Figure 4: Factor Portfolio Performance (1992–Present)

Source: Thomson Reuters Datastream, Trading Economics

The four-factor portfolio generates 5.67% average returns with an 8.5% standard deviation and a 0.67 Sharpe ratio. The strategy has a -25% max drawdown and a -41% correlation with MSCI EM.

As we highlighted in our emerging markets crisis investing whitepaper, markets of developing countries tend to crash frequently. As a result, long-term investors employing buy-and-hold strategies haven’t fared well. We think the short currency strategy illustrated here, or a version of it, could be successfully coupled with an EM equity portfolio. Shorting emerging market currencies should provide investors with liquidity at the exact moment the assets in these markets become most attractive.

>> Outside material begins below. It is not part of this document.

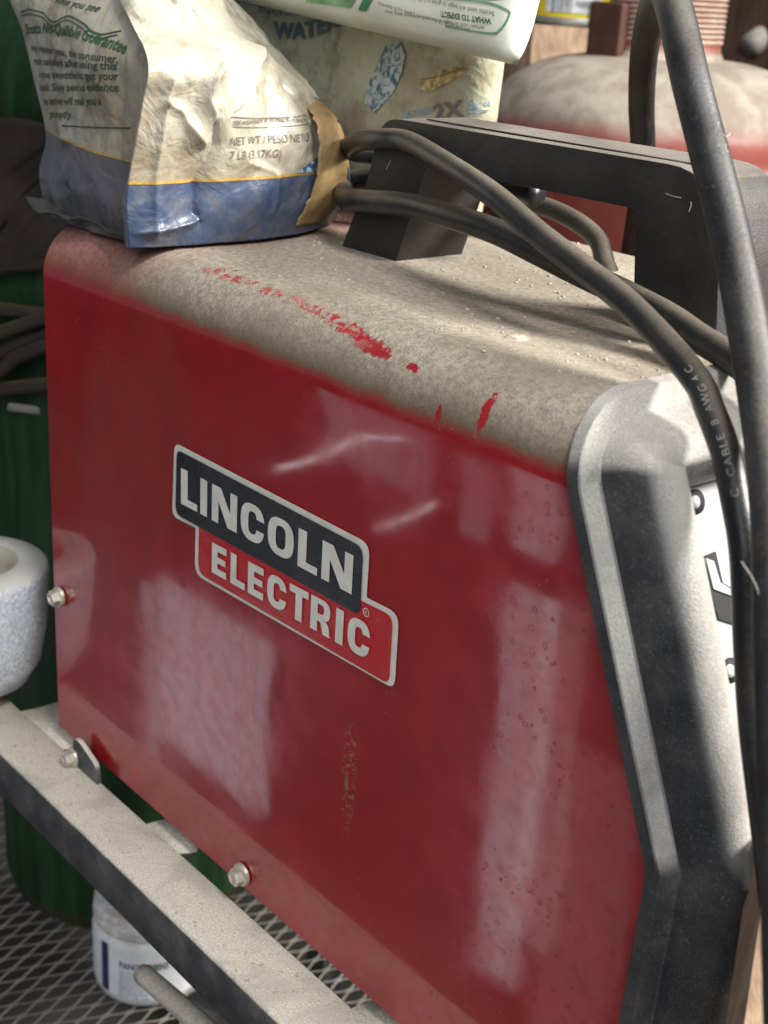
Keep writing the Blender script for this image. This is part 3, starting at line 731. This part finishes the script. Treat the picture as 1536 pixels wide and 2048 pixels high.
zb = zs + .48
pr += [(TR, zb - .012), (TR + .0015, zb - .010), (TR + .0015, zb - .004), (TR, zb - .002), (TR, zb + .01)]
zt_ = ztop + .48
for k in range(1, 15):
    a = math.pi / 2 * k / 14; pr.append((.050 + (TR - .050) * math.cos(a), zb + .01 + (zt_ - zb - .022) * math.sin(a) ** .9))
pr += [(.047, zt_ - .006), (.046, zt_)]
obj('tank_body', lathe(pr, (tc.x, tc.y, -.48), 96), tank_mat(), tank)
npf = [(.046, zt_)]
for k in range(9): npf += [(.0475, zt_ + .001 + k * .004), (.0475, zt_ + .003 + k * .004), (.0450, zt_ + .0036 + k * .004), (.0450, zt_ + .0048 + k * .004)]
npf += [(.047, zt_ + .038), (.047, zt_ + .044), (.040, zt_ + .047), (.014, zt_ + .047), (.013, zt_ + .06), (0, zt_ + .06)]
obj('threaded_neck', lathe(npf, (tc.x, tc.y, -.48), 64), dusty('neck_brass', (.27, .15, .105), .6, .4, .9, (.6, .55, .48), .15, 500, .2), tank)
# ================================================================== yellow can on a block
yc = at(1170, 25, 1, .60); CRd = .046
blk = obj('wood_block', box(dp(1232, 84, 1.10), (.034, .034, .060), .003), plain('dark_red_wood', (.06, .02, .012), .8), None, smooth=False, loc=dp(1232, 110, 1.10))
props(blk, 'dark reddish wooden block under the yellow can beside the tank neck', 'block')
can = thing('yellow_can', 'bright yellow can with white printed label and metal bottom rim above the red tank', 'can', (yc.x, yc.y, yc.z - .012))
obj('can_rim', lathe([(0, -.009), (CRd * .93, -.010), (CRd * 1.0, -.011), (CRd * 1.015, -.008), (CRd * 1.0, -.004)], yc, 64), plain('can_tin', (.55, .53, .48), .35, .8, .15), can)
obj('can_body', lathe([(CRd, -.005), (CRd * .995, .10), (CRd * .9, .105), (0, .105)], yc, 64), plain('can_yellow', (.75, .60, .01), .4, 0, .06), can)
def can_patch(a0, a1, z0, z1, m, name):
    vs = []; fs = []; n = 12
    for k in range(n + 1):
        a = math.radians(a0 + (a1 - a0) * k / n)
        for z in (z0, z1): vs.append(yc + Vector(((CRd + .0004) * math.cos(a), (CRd + .0004) * math.sin(a), z)))
    for k in range(n): fs.append([2 * k, 2 * k + 2, 2 * k + 3, 2 * k + 1])
    return obj(name, mesh(vs, fs), m, can)
cl = can_patch(-92, -33, -.0005, .08, plain('can_label', (.68, .70, .72), .4), 'label')
can_patch(-13, -8, -.004, .09, plain('can_seam', (.42, .40, .38), .4, .5), 'seam')
def can_text(s, a0, a1, z, h):
    cu = text_curve(s, .02); x0, x1, y0, y1 = text_bounds(cu)
    def fn(x, y):
        a = math.radians(a0 + (a1 - a0) * (x - x0) / (x1 - x0)); return yc + Vector(((CRd + .0009) * math.cos(a), (CRd + .0009) * math.sin(a), z + y / .73 * h))
    obj('lettering', curve_mesh(cu, fn), plain('can_ink', (.05, .05, .06), .5), cl, smooth=False)
can_text('|||| | || ||| | ||| ||', -84, -62, .003, .012); can_text('WARNING', -58, -38, .004, .006); can_text('contents flammable', -58, -37, .014, .003)

# blurred hose fittings and boards at the upper right
hf = thing('hose_fitting', 'dusty grey pipe elbow fitting at the top right corner behind the tank', 'fitting', dp(1500, 40, 1.5))
obj('elbow', tube([dp(1530, 120, 1.5), dp(1505, 60, 1.5), dp(1480, 0, 1.52), dp(1470, -80, 1.55)], .030, 18), plain('fitting_grey', (.13, .10, .08), .6), hf)
obj('collar', tube([dp(1545, 60, 1.47), dp(1500, 92, 1.46)], .013, 20, raw=True), plain('fitting_pale', (.40, .37, .33), .6), hf)
sp = obj('white_strap', tube([dp(1412, 45, 1.19), dp(1424, -10, 1.18), dp(1440, -70, 1.17)], .0042, 10), plain('strap_white', (.8, .79, .72), .6), None, loc=dp(1412, 45, 1.19))
props(sp, 'white plastic strap standing up from the threaded tank neck', 'strap')
# raw boards leaning behind the tank
for i, (q, nm, lab) in enumerate((([(1008, 260), (1100, 250), (1190, 40), (1060, 20)], 'board', 'broad raw wooden board leaning behind the tank below the yellow can'),
                            ([(1148, 240), (1200, 220), (1255, 60), (1150, 30)], 'board', 'narrow raw wooden board between the broad board and the dark block'))):
    vs = [dp(a, b, 1.42 + .02 * i) for a, b in q]; nn = (vs[1] - vs[0]).cross(vs[3] - vs[0]).normalized(); vs += [v + nn * .02 * (1 if nn.dot(Vector(R[2])) > 0 else -1) for v in vs[:4]]
    o = obj(nm, mesh(vs, [[0, 1, 2, 3], [7, 6, 5, 4], [0, 4, 5, 1], [1, 5, 6, 2], [2, 6, 7, 3], [3, 7, 4, 0]]), M['plankpale'], None, smooth=False, loc=vs[0])
    props(o, lab, 'board')
pst = thing('wall_post', 'dark brown upright wooden post just right of the standing seed sack', 'post', dp(990, 300, 1.25))
obj('post_body', box(dp(1000, 150, 1.30), (.05, .05, .60), .006, Matrix.Rotation(math.radians(35), 3, 'Z')), M['plank'], pst, smooth=False)
# wooden board right foreground
vs = [dp(a, b, .41) for a, b in ((1540, 1700), (1478, 2120), (1720, 2120), (1760, 1700))]; vs[1] = vs[0] + (vs[1] - vs[0]) * ((-.48 - vs[0].z) / (vs[1].z - vs[0].z)); vs[2] = vs[3] + (vs[2] - vs[3]) * ((-.48 - vs[3].z) / (vs[2].z - vs[3].z)); vs += [v + Vector(R[2]) * .018 for v in vs]
wb = obj('wooden_stake', mesh(vs, [[0, 1, 2, 3], [7, 6, 5, 4], [0, 4, 5, 1], [1, 5, 6, 2], [2, 6, 7, 3], [3, 7, 4, 0]]), M['plankpale'], None, smooth=False, loc=vs[1])
props(wb, 'weathered wooden stake at the lower right edge beside the black bezel', 'board')

# ================================================================== SEED SACKS
def sack_mat(name, band=None, stripe=(.42, .26, .07), blue=(.045, .068, .125), cream=(.41, .385, .305), bandv2=None):
    t = NT(name); uv = t.n('ShaderNodeUVMap'); uv.uv_map = 'UVMap'; U, V, _ = t.sep(uv.outputs[0])
    n1 = t.noise(16, 6, .6); n2 = t.noise(900, 3, .6); n3 = t.noise(55, 6, .65)
    c = t.mix(t.ramp(n1, .42, .68), cream, (.27, .22, .15))
    c = t.mix(t.math('MULTIPLY', t.ramp(n3, .48, .68), .7), c, (.22, .165, .10))
    rough = t.ramp(n3, .3, .7, .30, .55)
    if band:
        # U < .5 is the side gusset, U > .5 the front face
        vb = t.ramp(U, .4999, .5001, band[0], band[1])
        w1 = t.math('LESS_THAN', V, vb); w2 = t.math('LESS_THAN', V, t.math('ADD', vb, .013)); w3 = t.math('LESS_THAN', V, t.math('ADD', vb, .003))
        c = t.mix(w2, c, stripe); c = t.mix(w3, c, (.08, .06, .04))
        dk = t.mix(t.math('MULTIPLY', t.ramp(n3, .4, .7), .6), blue, (.16, .15, .15))
        gus = t.mix(t.ramp(n1, .3, .7), (.065, .066, .085), (.12, .11, .12)); dk = t.mix(t.ramp(U, .4999, .5001), gus, dk)
        c = t.mix(w1, c, dk)
    c = t.mix(t.math('MULTIPLY', t.ramp(n2, .62, .72), .25), c, (.12, .09, .06))
    t.set(c, rough); t.b.inputs['Coat Weight'].default_value = .4; t.b.inputs['Coat Roughness'].default_value = .2
    cr = t.math('ABSOLUTE', t.math('SUBTRACT', t.noise(34, 4, .55, dist=.8), .5)); cr = t.ramp(cr, 0, .10); c2 = t.ramp(t.math('ABSOLUTE', t.math('SUBTRACT', t.noise(85, 3, .5, dist=.5), .5)), 0, .12)
    hb = t.math('ADD', t.math('MULTIPLY', cr, 1.4), t.math('ADD', t.math('MULTIPLY', c2, .5), t.math('MULTIPLY', n2, .12)))
    t.bump(hb, .22, .0011); return t.m
def crumple(p, seed, amp):
    q = p * 22 + Vector((seed, seed * .7, 0))
    d, _ = noise.voronoi(q); a = (d[1] - d[0])
    d2, _ = noise.voronoi(p * 52 + Vector((seed, 0, seed))); b = (d2[1] - d2[0])
    warp = noise.noise(p * 9 + Vector((seed, 0, 0)))
    return amp * (.9 * min(a, .6) + .35 * min(b, .6) + .8 * warp + .25 * noise.noise(p * 60))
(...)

Figure 5 illustrates how adding a currency short can add drawdown protection to an otherwise long-only EM equity strategy. Across four drawdown events since 2000, a 60/50 levered portfolio of EM equities and a four-factor FX short strategy averaged drawdowns of -18.5% versus -41.5% for the equity-only portfolio.

Figure 5: Drawdown Protection Provided by 4-Factor FX (2000–2020)

Source: Thomson Reuters Datastream, Capital IQ

In sum, the carry trade is akin to going up the stairs and down the elevator. Gains come incrementally and crashes come swiftly and coincide with equity market drawdowns. In this instance, we think it is much more interesting to go down the stairs and up the elevator. Paying incrementally to bet against the riskiest and most crash-prone currencies offers equity investors an attractive hedge in moments of crisis. Data indicate that fundamental and time-series-based factors can improve our ability to select the best short positions and capture the greatest upside at the precise moment we need it most: when equity markets are drawing down.